Tuesday, March 16, 2010

No preschool for us.

Or, why I am resisting the serious temptation to send my 3 year old to preschool this fall.


She is wearing me down! Three is so hard. SO HARD. The random wailing with little to no communication as to why she she melting down. Outright defiance by coloring on every single wall in our (rented) house. Insistence that cannot do things that she certainly can do (and probably has done dozens, hundreds of times!) and insistence on doing things that she really can’t do (drain the noodles from the boiling water).

All. day. long.

It is starting to affect our ability to homeschool. Granted, we do not do much “school at home” but it is hard to do Ava’s reading lesson when Louise is kicking and screaming. We have had to push that lesson back to the evenings, after Dad gets home, which is not when I want to be doing reading lessons. (I know, I know: Me me me!)

And what does this have to do with commercialization?

I had applied to graduate school for next fall and as a back-up plan I also sent in a million (or forty) applications to preschools and elementary schools for Ava, Emma, and Eleanor. We went through the ringer with gifted and classical school testing as well. Good times!

Yesterday I received a piece of mail that was clearly not a bill.

An acceptance letter! (If you are familiar with Chicago, or most urban schools I suppose, you know how huge this is.) From a preschool!

From DISNEY MAGNET SCHOOL!

That’s right. Chicago has not one, but two Disney-sponsored elementary schools.

First off, I have never been to this school. I do not want to give the impression that there are Tinker Bell murals on every wall and Mickey Mouse videos playing at lunch time. There probably is not. I have friends whose children go here and they love it. Not surprisingly, the rumor is that they have good theater and animation programs.

The point is this: corporate sponsorship (of any kind) for public schools. Really? Puke.

When corporations have more money to give to public schools than the public government does, we have problems. Problems that go way beyond education. Problems with proper funding of schools and problems with early brand loyalty for children.

I am lucky to have the option of homeschooling. Every year, I can make a choice to do this, or not.
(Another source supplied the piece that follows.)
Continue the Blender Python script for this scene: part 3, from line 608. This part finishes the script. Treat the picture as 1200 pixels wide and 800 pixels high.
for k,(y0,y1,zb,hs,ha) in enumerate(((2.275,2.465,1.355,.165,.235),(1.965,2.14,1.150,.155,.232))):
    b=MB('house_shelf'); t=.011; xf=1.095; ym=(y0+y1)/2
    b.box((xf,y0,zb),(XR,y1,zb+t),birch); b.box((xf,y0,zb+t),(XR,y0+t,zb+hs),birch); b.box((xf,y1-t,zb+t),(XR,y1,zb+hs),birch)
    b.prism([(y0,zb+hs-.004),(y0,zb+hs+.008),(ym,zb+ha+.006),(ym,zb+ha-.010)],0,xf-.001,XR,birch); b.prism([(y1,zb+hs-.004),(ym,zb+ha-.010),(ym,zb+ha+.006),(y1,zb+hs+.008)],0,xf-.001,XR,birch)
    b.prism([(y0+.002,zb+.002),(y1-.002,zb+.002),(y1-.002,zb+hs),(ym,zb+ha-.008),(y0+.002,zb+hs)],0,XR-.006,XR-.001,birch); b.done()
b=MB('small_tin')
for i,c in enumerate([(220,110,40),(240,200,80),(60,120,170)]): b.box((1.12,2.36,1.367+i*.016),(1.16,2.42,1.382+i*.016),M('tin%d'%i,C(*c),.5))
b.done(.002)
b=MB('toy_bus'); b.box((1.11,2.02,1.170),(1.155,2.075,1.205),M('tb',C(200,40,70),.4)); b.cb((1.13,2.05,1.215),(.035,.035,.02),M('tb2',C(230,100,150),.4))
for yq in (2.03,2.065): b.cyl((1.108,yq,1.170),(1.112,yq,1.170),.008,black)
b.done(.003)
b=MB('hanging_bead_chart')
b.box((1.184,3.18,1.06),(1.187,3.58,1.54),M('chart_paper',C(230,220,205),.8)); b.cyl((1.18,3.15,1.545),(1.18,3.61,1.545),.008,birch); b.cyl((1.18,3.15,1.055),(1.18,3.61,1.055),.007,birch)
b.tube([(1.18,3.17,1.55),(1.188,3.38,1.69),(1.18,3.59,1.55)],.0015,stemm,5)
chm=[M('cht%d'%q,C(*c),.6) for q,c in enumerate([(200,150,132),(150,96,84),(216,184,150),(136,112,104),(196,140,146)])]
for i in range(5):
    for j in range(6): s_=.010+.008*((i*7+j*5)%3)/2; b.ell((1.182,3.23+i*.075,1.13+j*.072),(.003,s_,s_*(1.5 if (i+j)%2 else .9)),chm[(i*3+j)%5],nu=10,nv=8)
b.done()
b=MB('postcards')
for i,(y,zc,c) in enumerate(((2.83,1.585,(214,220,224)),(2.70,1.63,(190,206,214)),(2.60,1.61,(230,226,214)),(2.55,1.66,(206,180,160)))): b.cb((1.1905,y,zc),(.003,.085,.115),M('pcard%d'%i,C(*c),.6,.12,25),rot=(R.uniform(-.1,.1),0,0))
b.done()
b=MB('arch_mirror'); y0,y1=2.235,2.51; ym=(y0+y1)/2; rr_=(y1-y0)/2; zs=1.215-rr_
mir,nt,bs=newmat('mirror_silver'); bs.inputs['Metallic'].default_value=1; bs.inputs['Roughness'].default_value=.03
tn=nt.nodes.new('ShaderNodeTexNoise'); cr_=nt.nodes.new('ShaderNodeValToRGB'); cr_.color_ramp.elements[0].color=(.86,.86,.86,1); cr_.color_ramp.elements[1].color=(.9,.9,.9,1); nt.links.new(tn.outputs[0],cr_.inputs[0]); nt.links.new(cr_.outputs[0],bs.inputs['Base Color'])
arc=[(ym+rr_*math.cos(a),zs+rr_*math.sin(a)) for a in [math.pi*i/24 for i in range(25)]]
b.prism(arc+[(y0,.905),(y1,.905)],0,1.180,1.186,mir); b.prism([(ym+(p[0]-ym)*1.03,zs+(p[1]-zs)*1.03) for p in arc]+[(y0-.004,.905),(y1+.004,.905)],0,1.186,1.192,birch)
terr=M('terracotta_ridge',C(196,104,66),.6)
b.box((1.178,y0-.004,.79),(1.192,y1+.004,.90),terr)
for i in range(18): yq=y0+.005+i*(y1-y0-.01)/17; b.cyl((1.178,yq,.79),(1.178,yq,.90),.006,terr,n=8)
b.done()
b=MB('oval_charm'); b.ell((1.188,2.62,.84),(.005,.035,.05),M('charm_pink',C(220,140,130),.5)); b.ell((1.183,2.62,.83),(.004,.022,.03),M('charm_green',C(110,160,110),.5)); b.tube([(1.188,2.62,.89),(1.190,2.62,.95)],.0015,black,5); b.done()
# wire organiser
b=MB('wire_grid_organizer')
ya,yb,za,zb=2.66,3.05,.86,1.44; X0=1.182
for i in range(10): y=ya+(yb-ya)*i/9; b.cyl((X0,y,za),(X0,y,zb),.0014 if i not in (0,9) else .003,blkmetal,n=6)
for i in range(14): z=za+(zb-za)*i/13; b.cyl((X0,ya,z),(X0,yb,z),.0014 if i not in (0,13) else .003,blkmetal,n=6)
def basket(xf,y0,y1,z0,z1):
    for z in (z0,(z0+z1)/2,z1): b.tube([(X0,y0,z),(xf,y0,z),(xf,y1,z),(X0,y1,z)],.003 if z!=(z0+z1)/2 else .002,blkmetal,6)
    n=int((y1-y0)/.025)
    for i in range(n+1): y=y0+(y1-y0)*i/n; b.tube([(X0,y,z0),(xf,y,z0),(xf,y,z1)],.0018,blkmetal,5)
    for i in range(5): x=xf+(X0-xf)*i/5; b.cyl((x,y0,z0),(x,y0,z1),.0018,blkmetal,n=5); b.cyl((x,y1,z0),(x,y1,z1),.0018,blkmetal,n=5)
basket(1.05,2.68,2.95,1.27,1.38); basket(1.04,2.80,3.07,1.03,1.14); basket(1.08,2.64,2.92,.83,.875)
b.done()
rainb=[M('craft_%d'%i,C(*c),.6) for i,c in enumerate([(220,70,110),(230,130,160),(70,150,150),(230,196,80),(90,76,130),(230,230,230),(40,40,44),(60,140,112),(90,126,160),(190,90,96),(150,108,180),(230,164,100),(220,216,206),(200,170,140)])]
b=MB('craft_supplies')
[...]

But homeschooling is not the answer to our national education problem. The majority of American children will never be homeschooled. Not today, not in 100 years. Our economic system wouldn’t allow it, even if parents wanted to do it. We will always have a large number of impoverished citizens who will not have the privilege of choosing between homeschooling or employment. We will always have an elite class of people who can buy the best education for their children so that they can continue working in their careers. And we will (hopefully) always have a middle class of people like myself. Some of whom choose to forgo a career and the expenses that go along with it for homeschooling and some of whom fight very, very hard for quality public education, even if it means accepting money from Walt Disney.

So, I will not be registering Eleanor at Disney Magnet School, not matter its reputation and no matter how tiring her mood swings can be.

And don’t even get me started on the not-food served for school lunches.